Nel 2018 soltanto da Lotto, Superenalotto e lotterie istantanee 228 milioni di premi non reclamati che tornano allo Stato. Record per i tagliandi da grattare: non riscossi 161 milioni di euro
Un biglietto accartocciato per sbaglio, un tagliando gettato per distrazione, una linea di numeri estratti letta in maniera scorretta. La sbadataggine degli italiani alla fine ha un solo vincitore: lo Stato. Secondo i dati dell’Agenzia delle Dogane e dei Monopoli, nel 2018, solo da Lotto, Superenalotto e Gratta&Vinci gli italiani si sono “dimenticati” di riscuotere oltre 228 milioni di euro. Una montagna di soldi, ma briciole sul totale di 13,4 miliardi di vincite. Risorse finite dritte all’Erario, che dall’intero comparto — incluse slot e scommesse sportive — incassa oltre 10 miliardi di euro l’anno.
Gli smemorati di ambo, terna & Co., hanno dimenticato vincite a Lotto (e 10 Lotto e altri giochi analoghi) per 41,2 milioni di euro, pari allo 0,73% del totale, mentre i vincitori inconsapevoli al Superenalotto hanno lasciato premi per 25,5 milioni (il 2,71% del totale). Ma in valore assoluto è il dato dei Gratta&Vinci a balzare agli occhi: nel 2018 le vincite non reclamate ammontano a 161,6 milioni di euro. . Il dato – spiegano dai Monopoli – esclude i biglietti vincenti che per qualsiasi motivo non siano stati venduti prima della chiusura di una lotteria istantanea, il termine tecnico con cui vengono definiti i Gratta&Vinci.

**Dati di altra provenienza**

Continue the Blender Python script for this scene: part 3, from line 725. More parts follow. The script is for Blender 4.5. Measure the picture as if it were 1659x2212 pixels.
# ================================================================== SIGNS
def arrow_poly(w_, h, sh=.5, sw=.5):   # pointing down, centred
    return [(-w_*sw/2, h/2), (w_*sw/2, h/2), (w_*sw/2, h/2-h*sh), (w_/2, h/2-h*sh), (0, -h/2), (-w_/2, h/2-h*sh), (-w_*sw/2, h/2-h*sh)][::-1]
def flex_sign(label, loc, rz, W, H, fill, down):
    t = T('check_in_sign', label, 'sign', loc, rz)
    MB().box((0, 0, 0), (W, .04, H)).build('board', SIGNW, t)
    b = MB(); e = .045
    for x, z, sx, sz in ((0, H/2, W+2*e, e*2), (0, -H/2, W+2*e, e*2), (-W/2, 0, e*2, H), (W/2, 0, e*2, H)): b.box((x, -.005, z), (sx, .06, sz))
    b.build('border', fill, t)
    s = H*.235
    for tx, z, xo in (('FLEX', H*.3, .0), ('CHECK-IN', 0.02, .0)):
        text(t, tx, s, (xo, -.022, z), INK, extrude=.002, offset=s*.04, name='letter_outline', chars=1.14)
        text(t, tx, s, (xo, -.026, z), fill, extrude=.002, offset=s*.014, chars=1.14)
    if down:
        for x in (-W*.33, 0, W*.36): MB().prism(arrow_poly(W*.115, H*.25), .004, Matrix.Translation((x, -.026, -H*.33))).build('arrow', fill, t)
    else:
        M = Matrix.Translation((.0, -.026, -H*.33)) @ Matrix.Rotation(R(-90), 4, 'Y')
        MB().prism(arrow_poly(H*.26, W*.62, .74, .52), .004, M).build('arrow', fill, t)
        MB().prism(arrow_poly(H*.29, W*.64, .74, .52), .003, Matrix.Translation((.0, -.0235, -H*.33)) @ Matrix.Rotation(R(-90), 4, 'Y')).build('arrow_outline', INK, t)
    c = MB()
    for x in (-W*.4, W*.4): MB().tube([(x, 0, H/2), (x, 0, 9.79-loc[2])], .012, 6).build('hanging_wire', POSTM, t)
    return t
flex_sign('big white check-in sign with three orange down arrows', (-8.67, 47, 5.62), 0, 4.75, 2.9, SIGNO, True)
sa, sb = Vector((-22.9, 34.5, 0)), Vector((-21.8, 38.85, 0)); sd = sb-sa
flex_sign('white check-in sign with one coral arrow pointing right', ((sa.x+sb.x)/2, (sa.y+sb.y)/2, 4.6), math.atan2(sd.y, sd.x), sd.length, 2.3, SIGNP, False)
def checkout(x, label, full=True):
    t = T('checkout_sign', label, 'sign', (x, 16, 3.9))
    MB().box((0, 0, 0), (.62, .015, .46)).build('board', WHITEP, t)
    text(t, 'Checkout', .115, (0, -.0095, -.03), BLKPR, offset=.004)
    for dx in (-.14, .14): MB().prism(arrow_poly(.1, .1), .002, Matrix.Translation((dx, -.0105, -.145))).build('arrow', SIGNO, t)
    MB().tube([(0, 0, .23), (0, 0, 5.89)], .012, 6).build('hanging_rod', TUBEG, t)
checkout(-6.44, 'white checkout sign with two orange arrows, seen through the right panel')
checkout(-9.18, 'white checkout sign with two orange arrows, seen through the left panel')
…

Quindi si tratta con certezza di tagliandi che qualcuno ha comprato, ma non ha incassato.
Per i Monopoli si tratta di “un dato fisiologico” e “se si osserva il numero in percentuale sul totale delle vincite è in linea con il Superenalotto”, spiega un alto dirigente dell’agenzia. Nel dettaglio 2,43% in media negli ultimi 5 anni rispetto al 2,68% del Superenalotto. Lottomatica sulla questione non si esprime direttamente, limitandosi a spiegare che “le vincite non reclamate aumentano la quota di utile erariale”. La legge prevede infatti che Lotterie Nazionali (di Lottomatica) riceva una quota fissa pari al 3,9% del totale raccolto con la vendita dei biglietti e che destini un altro 8% agli esercenti che vendono i tagliandi. Il resto, tolte le vincite pagate, finisce all’Erario. Quindi meno vincitori vuol dire più soldi per lo Stato.
Il beneficio è solo temporaneo, assicurano però dai Monopoli. Se alla chiusura di una lotteria istantanea la quota di vincite pagate è inferiore al previsto — si spiega — nella successiva sarà possibile offrire un payout, la percentuale di somme giocate da restituire in vincite, leggermente più alta. La legge infatti fissa una soglia complessiva massima per tutto l’universo Gratta&Vinci del 75%. Cioè per 100 euro giocati, al massimo 75 devono tornare in premi.
Al massimo, visto che i Gratta&Vinci oggi in vendita offrono ciascuno payout e probabilità di vittoria molto differenti. I dati, disaggregati, sono pubblici sul sito dell’Agenzia dei monopoli. Osservando le 60 lotterie aperte ad oggi, il payout spazia dal 59% all’85%. Vuol dire che non tutte assicurano in percentuale lo stesso livello di premi sul totale delle giocate.
Sul secondo fronte invece dal 2012 il decreto Balduzzi ha introdotto l’obbligo di specificare quanti biglietti è necessario acquistare prima di incontrarne uno vincente. Il decreto dignità ha introdotto una modifica importante: la percentuale va calcolata non tra i tagliandi vincenti, ma tra quelli in cui la vincita è superiore al costo del biglietto, abbattendo così la probabilità mostrata dal 30% al 15% circa. In sintesi: una lotteria di Gratta&Vinci non vale l’altra. In alcune si ha più probabilità di vincere, in altre meno. È tutto scritto sui biglietti, anche se sul retro. La fortuna è cieca ma il giocatore, se vuole, può vederci benissimo.